Os membros da Igreja aceitaram a declaração, que foi incluída na primeira edição de Doutrina e Convênios. Ao contrário de outras seções nesse livro onde Deus revela sua vontade aos santos, essa seção consiste na explicação dos santos sobre sua perspectiva e suas crenças ao público em geral. O crédito maior dessa declaração é dado a Oliver Cowdery, que escreveu a respeito de muitos desses assuntos em editoriais de jornais.7 Embora Joseph Smith estivesse longe, no Território de Michigan, quando a declaração foi apresentada à Igreja, ele aceitou-a e passou a referir-se a ela nos seus escritos e sermões.8
Como a Declaração Foi Usada
Especialmente após 1838, quando os santos foram expulsos do Missouri por ordem expressa do governador, Joseph e outros líderes da Igreja invocaram os princípios da declaração ao pleitearem pelos direitos civis dos membros da Igreja. Por exemplo, em 1840 quando Joseph esteve no leste dos Estados Unidos pleiteando reparações após o confisco das propriedades dos membros da Igreja no Missouri, ele escreveu uma carta ao editor de um jornal na Pensilvânia, na qual respondia a acusações feitas por alguns dos que combatiam a Igreja naquela área. Ao compor a carta, no entanto, Joseph simplesmente copiou o texto da declaração sobre o governo, substituindo “Eu creio” por “Nós cremos”, em cada instância da declaração.9
Poucos meses depois, Joseph, Sidney Rigdon e Elias Higbee foram ouvidos em uma audiência diante de um comitê de senadores dos Estados Unidos a respeito das perseguições no Missouri. Naquela audiência, o congressista John Jameson, do Missouri, tentou justificar a violência contra os membros da Igreja, alegando que Joseph tinha dado autoridade aos seus seguidores para ignorar as leis do país. Elias Higbee negou enfaticamente essa alegação, declarando que a Igreja “não pregava e nem acreditava nessa doutrina”, e direcionou o comitê para a “Declaração de Crença Relativa a Governos e Leis” de 1835, em Doutrina e Convênios, como prova de que a Igreja “já tinha publicado há tempos sua crença naquele assunto”.10 Esse comitê do Senado indeferiu o pedido de reparação da Igreja pelas perseguições sofridas, mas os líderes da Igreja mantiveram os valores descritos na declaração.

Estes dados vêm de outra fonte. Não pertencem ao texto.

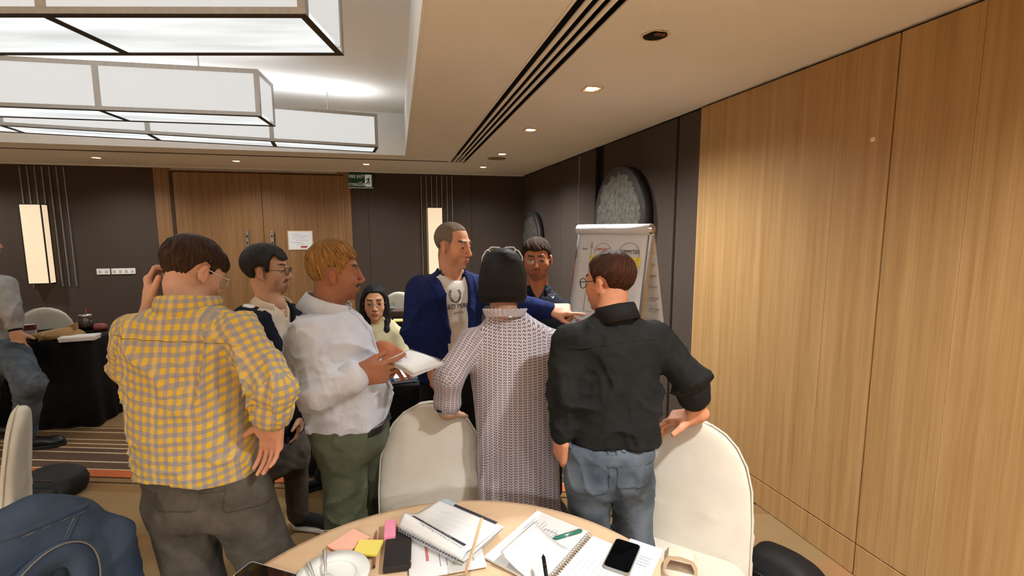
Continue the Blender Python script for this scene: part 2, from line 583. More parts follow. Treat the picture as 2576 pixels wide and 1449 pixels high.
no = thing('notice', 'framed white paper notice taped on the right door leaf', 'notice', (-1.33, YB - .006, 1.525))
MB().box((-.165, -.006, -.135), (.165, -.001, .135)).build('frame', mat('notice_frame', (215, 185, 150), .5), no)
MB().box((-.153, -.0075, -.123), (.153, -.0055, .123)).build('paper', mat('paper_white', (228, 228, 226), .7), no)
mk_ink = mat('grey_ink', (150, 150, 152), .8)
for i, (x, z, w) in enumerate(((-.06, .085, .12), (.0, .06, .2), (-.03, .03, .17), (.02, 0, .15), (-.05, -.03, .16), (.0, -.055, .1))):
    MB().box((x - w / 2, -.0085, z - .002), (x + w / 2, -.0073, z + .002)).build('line', mk_ink, no)
MB().box((0, -.0085, -.105), (.085, -.0073, -.08)).build('red_stamp', mat('red_stamp', (176, 66, 44), .7), no)

# ---- exit sign
ex = thing('exit_sign', 'green and white fire exit sign above the doors', 'sign', (-0.475, YB - .04, 2.37))
m_green = mat('sign_green', (28, 74, 56), .4)
m_signw = mat('sign_white', (225, 232, 226), .5, emit=(225, 235, 228), estr=.12)
MB().box((-.17, 0, -.10), (.17, .035, .105), .003).build('body', m_green, ex)
MB().box((-.17, -.004, -.105), (.17, .0, -.098)).build('edge_strip', m_signw, ex)
MB().box((.055, -.003, -.085), (.145, -.0005, .085)).build('pictogram_panel', m_signw, ex)
RX = (math.pi / 2, 0, 0)
text('lettering', 'FIRE EXIT', .062, m_signw, ex, (-.06, -.002, .055), RX, xs=.82)
text('thai_lettering', '\u0e17\u0e32\u0e07\u0e2b\u0e19\u0e35\u0e44\u0e1f', .075, m_signw, ex, (-.058, -.002, -.055), RX, xs=.80)
q = MB()
for pts, rr in (([(.108, -.004, .035), (.098, -.004, .0)], .011), ([(.100, -.004, .03), (.122, -.004, .02), (.13, -.004, .03)], .006), ([(.10, -.004, .035), (.082, -.004, .025), (.074, -.004, .008)], .006),
                ([(.098, -.004, 0), (.118, -.004, -.018), (.108, -.004, -.05)], .008), ([(.098, -.004, 0), (.09, -.004, -.03), (.066, -.004, -.042)], .008)):
    q.tube(pts, rr, 6)
q.lathe([(.012, 0), (.012, .003)], 12)
q.v = [(x + .118, y2 - .004, z + .058) if (abs(x) <= .0121 and abs(y2) <= .0121 and z <= .0031 and z >= 0 and i >= len(q.v) - 24) else (x, y2, z) for i, (x, y2, z) in enumerate(q.v)]
q.v = [(x, max(-.0045, min(-.0028, y2)), z) for x, y2, z in q.v]
q.build('running_figure', m_green, ex)

# ---- wall lamps
def sconce(x0, label, fin_x0):
    th = thing('wall_lamp', label, 'wall lamp', (x0, YB, 1.0), 0, 'tall box wall lamps with metal fins')
    w, d, hh = .235, .125, 1.0
    em = mat('sconce_pane', (140, 130, 114), .5, emit=(255, 226, 186), estr=SCONCE)
    MB().box((.012, -d + .003, .012), (w - .012, -d + .008, hh - .012)).build('front_pane', em, th)
    for x in (.003, w - .008):
        MB().box((x, -d + .016, .012), (x + .005, -.012, hh - .012)).build('side_pane', em, th)
    MB().box((.012, -d + .012, hh - .012), (w - .012, -.02, hh - .008)).build('top_pane', em, th)
    f = MB()
    for x in (0, w - .012):
        for y in (-d, -.012):
            f.box((x, y, 0), (x + .012, y + .012, hh))
    for z in (0, hh - .010):
        for y in (-d, -.012):
            f.box((.012, y, z), (w - .012, y + .012, z + .010))
        for x in (0, w - .012):
            f.box((x, -d + .012, z), (x + .012, -.012, z + .010))
    f.build('metal_frame', m_bronze, th)
    MB().box((.012, -.012, .01), (w - .012, -.002, hh - .01)).build('back_plate', m_bronze, th)
    for i in range(7):
        x = fin_x0 + i * .0765 - x0
        z0 = -.05 if (x < -.0 or x > w) else hh + .004
        MB().box((x - .004, -.020, z0), (x + .004, -.0005, 2.47 - 1.0)).build('fin', m_nickel, th)


sconce(-4.515, 'lit tall wall lamp on the dark wall left of the doors', -4.52)
sconce(0.44, 'lit tall wall lamp behind the man in the blue blazer', 0.37)

for x0, x1, lab in ((-3.83, -3.68, 'small white switch plate on the dark wall'), (-3.665, -3.39, 'wide white switch plate on the dark wall')):
    s = thing('switch_plate', lab, 'switch plate', ((x0 + x1) / 2, YB, 1.135), 0, 'white switch plates by the doors')
    w = (x1 - x0) / 2
    MB().box((-w, -.010, -.04), (w, -.0005, .04), .004).build('plate', m_white_plastic, s)
    for j in range(2 if w < .1 else 4):
        xx = -w + (j + .5) * 2 * w / (2 if w < .1 else 4)
        MB().box((xx - .016, -.013, -.018), (xx + .016, -.009, .018), .002).build('rocker', mat('rocker_grey', (190, 186, 178), .4), s)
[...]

Dois anos mais tarde, quando os líderes da Igreja escreveram a famosa “Carta Wentworth” como uma descrição resumida da história e das crenças da Igreja, os princípios estabelecidos na declaração de governo inspiraram o conteúdo das duas declarações. Essas declarações, atualmente conhecidas como a décima primeira e a décima segunda Regras de Fé, afirmam a posição da Igreja sobre a liberdade de todos os homens e mulheres adorarem a Deus de acordo com os ditames de sua própria consciência e seus ensinamentos de que os membros da Igreja estão sujeitos às autoridades governamentais, devendo ser obedientes às leis do país onde residem.11
Dai a César
Na década de 1830 os líderes da Igreja precisavam conviver com um cenário político complicado, mas a situação deles foi sem precedentes. Os grupos religiosos que buscaram estabelecer um reino de Deus na terra sempre precisaram relacionar-se de forma cuidadosa com os “poderes existentes”.12 Jesus Cristo defrontou-Se com desafios semelhantes durante Seu ministério mortal. Quando foi acusado pelos judeus e pelas autoridades romanas de tentar usurpar o poder político, Ele declarou que Seu “reino não era desse mundo”13 e orientou seus discípulos: “Dai, pois, a César o que é de César, e a Deus, o que é de Deus”.14 Nesse sentido, a “Declaração de Crença Relativa a Governos e Leis” de 1835 repete a abordagem de Jesus sobre edificar Sua Igreja dentro dos limites das nações soberanas.
“Voluntariamente defendi meu país na última guerra [Guerra de 1812]”, escreveu Lyman Wight em 1839 numa petição ao Senado dos Estados Unidos, “embora [não possa viver] no Estado do Missouri sem renegar minha religião”. E assim, aquele que se considerava um patriota lamentava-se por não “sentir satisfação em viver em um cativeiro que se intitula um governo livre”.15 A petição de Wight abrangeu um dos princípios básicos da “Declaração de Crença Relativa a Governos e Leis” de que os membros da Igreja devem fidelidade ao seu país, mas precisam, ao mesmo tempo, trabalhar para formar governos que garantam a liberdade e os direitos de todos os seus cidadãos.